Le Japon pressé de créer un yen numérique
11 février 2020 - 07:18
Temps de lecture : 2 minutes
Par Nathalie E.
Les déclarations de responsables politiques dans l’archipel se suivent et se ressemblent dans la volonté de créer rapidement une CBDC (Central Bank Digital Currency). L’urgence proclamée n’est bien sûr pas étrangère au contexte international qui multiplie les initiatives de numérisation des devises nationales. Mais on peut aussi souligner le sens du timing du parti au pouvoir au moment où la Chine est affaiblie par une grave crise sanitaire.
Un parti à la pointe du numérique
L’offensive a commencé avec les déclarations d’un groupe de 70 membres du parti libéral démocrate.
Nous vivons dans un monde stable sous la direction du règlement en dollars. Comment réagir si une telle fondation s’effondre et que la décision de la Chine conduit à la lutte pour la supériorité monétaire ? Le Japon devrait travailler en étroite coordination avec les Etats-Unis. Dans le cadre de ces efforts, nous devons demander de mettre les monnaies numériques à l’ordre du jour du G7. »
Leur emboîtant le pas, le ministre d’Etat, Kozo Yamamoto, vient d’appeler à la création rapide d’un yen numérique. Connu comme l’architecte de la politique de relance « Abenomics » du premier ministre Shinzo Abe, il continue de vouloir tracer des perspectives monétaires innovantes.
»Le plus tôt sera le mieux. Nous rédigerons des propositions à inclure dans les lignes directrices du gouvernement et nous espérons que cela se fera dans 2 ou 3 ans. »
Si le Japon, par sa voix, se montre aussi pressé, c’est qu’il craint plus que tout les « ravages » que provoquerait un DCEP (Digital Curency Électronicien Payment) chinois. En effet, hanté par les visées impérialistes de Pékin, il soupçonne le régime de XI Jinping de vouloir étendre son emprise, notamment sur les économies émergentes, par l’intermédiaire de ses Nouvelles routes de la Soie. Saluant au passage la prouesse du Cambodge très avancé sur son projet pilote de CBDC, Kozo Yamamoto, insiste sur les bienfaits d’une numérisation de devises nationales.
« Si chaque pays parvient à contrôler les flux d’argent avec sa propre monnaie (numérique), cela pourrait empêcher un grand swing en temps de crise et stabiliser sa propre économie. »
Une CBDC hybride
Si la Chine et le Japon visent des objectifs différents avec leur future pièce numérique, les deux pays s’opposent aussi sur la conception même de leurs CBDC respectives. Takahide Kiuchi, ex-membre du conseil de la Banque du Japon (BoJ), l’a bien explicité.
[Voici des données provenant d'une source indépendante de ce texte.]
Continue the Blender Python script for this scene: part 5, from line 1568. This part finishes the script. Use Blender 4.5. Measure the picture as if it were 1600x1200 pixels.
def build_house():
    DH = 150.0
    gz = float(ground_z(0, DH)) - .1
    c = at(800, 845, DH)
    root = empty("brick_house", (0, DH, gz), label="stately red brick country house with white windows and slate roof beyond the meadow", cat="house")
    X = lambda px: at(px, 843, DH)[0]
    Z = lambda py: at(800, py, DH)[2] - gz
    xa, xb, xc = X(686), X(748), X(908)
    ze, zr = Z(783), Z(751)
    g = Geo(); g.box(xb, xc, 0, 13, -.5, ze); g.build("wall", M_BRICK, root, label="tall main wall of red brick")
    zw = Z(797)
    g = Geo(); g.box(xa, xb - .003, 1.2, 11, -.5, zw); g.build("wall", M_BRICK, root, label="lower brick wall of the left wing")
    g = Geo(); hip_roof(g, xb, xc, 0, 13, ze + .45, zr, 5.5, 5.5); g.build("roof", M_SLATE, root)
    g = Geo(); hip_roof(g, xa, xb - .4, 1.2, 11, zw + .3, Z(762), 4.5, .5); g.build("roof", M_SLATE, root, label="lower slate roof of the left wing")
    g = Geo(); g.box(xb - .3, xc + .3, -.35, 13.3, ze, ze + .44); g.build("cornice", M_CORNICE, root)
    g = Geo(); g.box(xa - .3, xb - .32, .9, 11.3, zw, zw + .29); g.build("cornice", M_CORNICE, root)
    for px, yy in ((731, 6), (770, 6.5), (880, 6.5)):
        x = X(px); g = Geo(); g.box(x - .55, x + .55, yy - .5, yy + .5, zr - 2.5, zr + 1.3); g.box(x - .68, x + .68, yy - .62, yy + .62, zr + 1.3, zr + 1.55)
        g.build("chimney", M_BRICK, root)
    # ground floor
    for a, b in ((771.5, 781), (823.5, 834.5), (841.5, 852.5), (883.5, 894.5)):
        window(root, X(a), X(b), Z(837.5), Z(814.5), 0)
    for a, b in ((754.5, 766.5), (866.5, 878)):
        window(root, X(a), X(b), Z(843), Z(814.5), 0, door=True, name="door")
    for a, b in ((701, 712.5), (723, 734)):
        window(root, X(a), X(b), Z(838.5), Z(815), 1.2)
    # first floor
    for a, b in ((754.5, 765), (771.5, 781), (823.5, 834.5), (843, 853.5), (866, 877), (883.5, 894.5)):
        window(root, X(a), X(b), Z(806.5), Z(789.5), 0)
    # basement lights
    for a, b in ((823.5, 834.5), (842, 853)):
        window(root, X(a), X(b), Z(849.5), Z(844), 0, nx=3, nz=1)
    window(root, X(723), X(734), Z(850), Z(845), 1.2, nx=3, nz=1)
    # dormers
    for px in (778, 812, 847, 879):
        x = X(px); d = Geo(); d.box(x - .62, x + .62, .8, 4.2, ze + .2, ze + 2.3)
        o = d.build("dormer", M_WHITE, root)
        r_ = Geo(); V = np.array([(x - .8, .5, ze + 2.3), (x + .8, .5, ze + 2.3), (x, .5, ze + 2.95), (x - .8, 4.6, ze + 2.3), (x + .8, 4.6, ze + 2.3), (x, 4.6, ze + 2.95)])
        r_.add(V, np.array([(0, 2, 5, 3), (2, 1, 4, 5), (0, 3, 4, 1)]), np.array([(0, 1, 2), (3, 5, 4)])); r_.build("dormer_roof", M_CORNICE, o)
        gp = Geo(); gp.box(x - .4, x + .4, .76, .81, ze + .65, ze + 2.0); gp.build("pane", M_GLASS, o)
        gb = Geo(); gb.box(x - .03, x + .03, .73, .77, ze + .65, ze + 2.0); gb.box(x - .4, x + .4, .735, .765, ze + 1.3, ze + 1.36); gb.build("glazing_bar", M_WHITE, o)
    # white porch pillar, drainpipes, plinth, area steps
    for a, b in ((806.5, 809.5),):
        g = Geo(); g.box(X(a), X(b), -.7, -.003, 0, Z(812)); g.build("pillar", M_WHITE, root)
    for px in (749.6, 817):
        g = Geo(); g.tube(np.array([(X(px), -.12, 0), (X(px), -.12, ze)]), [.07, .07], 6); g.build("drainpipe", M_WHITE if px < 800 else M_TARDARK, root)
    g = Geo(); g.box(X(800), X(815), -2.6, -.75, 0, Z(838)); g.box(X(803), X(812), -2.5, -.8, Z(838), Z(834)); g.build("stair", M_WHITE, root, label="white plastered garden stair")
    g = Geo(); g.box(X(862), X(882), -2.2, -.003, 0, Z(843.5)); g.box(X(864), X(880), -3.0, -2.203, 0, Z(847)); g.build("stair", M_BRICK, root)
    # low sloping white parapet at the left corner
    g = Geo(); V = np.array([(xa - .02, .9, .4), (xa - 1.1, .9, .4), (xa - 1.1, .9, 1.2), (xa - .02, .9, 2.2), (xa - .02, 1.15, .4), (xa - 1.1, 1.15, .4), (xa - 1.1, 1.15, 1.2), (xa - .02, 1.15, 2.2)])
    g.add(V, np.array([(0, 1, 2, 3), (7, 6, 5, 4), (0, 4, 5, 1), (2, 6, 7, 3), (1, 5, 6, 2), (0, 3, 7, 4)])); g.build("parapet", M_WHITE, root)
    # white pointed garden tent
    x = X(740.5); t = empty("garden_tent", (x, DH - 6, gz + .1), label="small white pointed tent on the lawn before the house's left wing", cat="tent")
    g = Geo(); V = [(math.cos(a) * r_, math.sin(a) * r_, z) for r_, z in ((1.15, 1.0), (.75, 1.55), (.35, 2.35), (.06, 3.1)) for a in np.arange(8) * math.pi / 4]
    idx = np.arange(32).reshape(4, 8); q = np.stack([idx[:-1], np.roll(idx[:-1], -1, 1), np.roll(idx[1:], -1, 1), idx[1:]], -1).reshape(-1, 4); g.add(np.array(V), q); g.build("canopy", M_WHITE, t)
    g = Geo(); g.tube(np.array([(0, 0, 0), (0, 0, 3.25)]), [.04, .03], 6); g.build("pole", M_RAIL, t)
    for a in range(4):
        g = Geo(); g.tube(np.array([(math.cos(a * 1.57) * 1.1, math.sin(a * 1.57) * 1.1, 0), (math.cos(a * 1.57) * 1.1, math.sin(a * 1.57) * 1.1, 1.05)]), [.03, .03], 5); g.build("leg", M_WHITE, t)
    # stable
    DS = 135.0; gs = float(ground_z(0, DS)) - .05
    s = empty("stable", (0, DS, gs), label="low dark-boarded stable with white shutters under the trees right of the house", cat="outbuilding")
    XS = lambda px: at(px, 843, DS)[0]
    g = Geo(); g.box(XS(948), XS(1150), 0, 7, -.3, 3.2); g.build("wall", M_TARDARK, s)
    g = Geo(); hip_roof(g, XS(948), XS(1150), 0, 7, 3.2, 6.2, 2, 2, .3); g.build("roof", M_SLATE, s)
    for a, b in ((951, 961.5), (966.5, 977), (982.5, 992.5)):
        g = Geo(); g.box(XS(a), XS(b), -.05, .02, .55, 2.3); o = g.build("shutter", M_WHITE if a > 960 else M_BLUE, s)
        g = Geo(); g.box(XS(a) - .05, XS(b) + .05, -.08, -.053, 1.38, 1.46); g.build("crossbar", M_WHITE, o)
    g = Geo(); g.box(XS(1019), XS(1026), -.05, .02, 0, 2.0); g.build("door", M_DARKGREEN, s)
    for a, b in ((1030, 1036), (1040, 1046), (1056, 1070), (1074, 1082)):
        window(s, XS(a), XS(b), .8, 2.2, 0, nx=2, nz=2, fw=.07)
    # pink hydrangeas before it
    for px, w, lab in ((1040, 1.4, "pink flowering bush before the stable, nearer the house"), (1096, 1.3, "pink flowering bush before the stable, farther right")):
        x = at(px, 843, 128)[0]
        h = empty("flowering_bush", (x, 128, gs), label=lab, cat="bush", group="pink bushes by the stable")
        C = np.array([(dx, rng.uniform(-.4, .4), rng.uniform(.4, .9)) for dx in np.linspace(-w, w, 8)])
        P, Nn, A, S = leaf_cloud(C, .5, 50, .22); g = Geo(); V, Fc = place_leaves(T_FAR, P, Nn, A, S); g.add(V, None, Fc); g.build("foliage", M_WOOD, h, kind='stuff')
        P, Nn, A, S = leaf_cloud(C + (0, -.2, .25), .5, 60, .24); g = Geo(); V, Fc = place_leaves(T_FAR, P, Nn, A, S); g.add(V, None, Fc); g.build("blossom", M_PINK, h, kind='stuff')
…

La Chine veut renforcer le poids du yuan à l’international; pour le Japon, ce serait de changer la culture du pays qui aime les espèces. La BoJ ne voudra probablement pas faire quoi que ce soit qui étoufferait l’innovation dans le secteur privé. Le meilleur moyen pourrait être de lancer une monnaie numérique de type hybride qui est exploitée et émise par des entreprises privées, avec la participation de la banque centrale.”
Cette idée d’une CBDC mixte est probablement liée au fait qu’un certain nombre de banques commerciales au Japon coopèrent déjà avec Ripple. Plus précisément, elles sont en phase de test ou d’expérimentation des solutions de paiement proposées par la société telles que la liquidité à la demande (ODL) pour traiter les paiements transfrontaliers. Aussi, on peut imaginer que les autorités optent pour une solution numérique qui viendrait non pas concurrencer les tentatives en cours de réalisation, mais s’y conjuguer pour créer une version typiquement nipponne de CBDC.
A n’en pas douter, ce sera l’un des thèmes de la discussion qui aura lieu en avril avec les 5 autres banques centrales partenaires en marge d’une conférence du FMI. Le groupe nouvellement formé ayant pour but de mutualiser ses recherches et réflexions pour faire progresser l’idée de CBDC.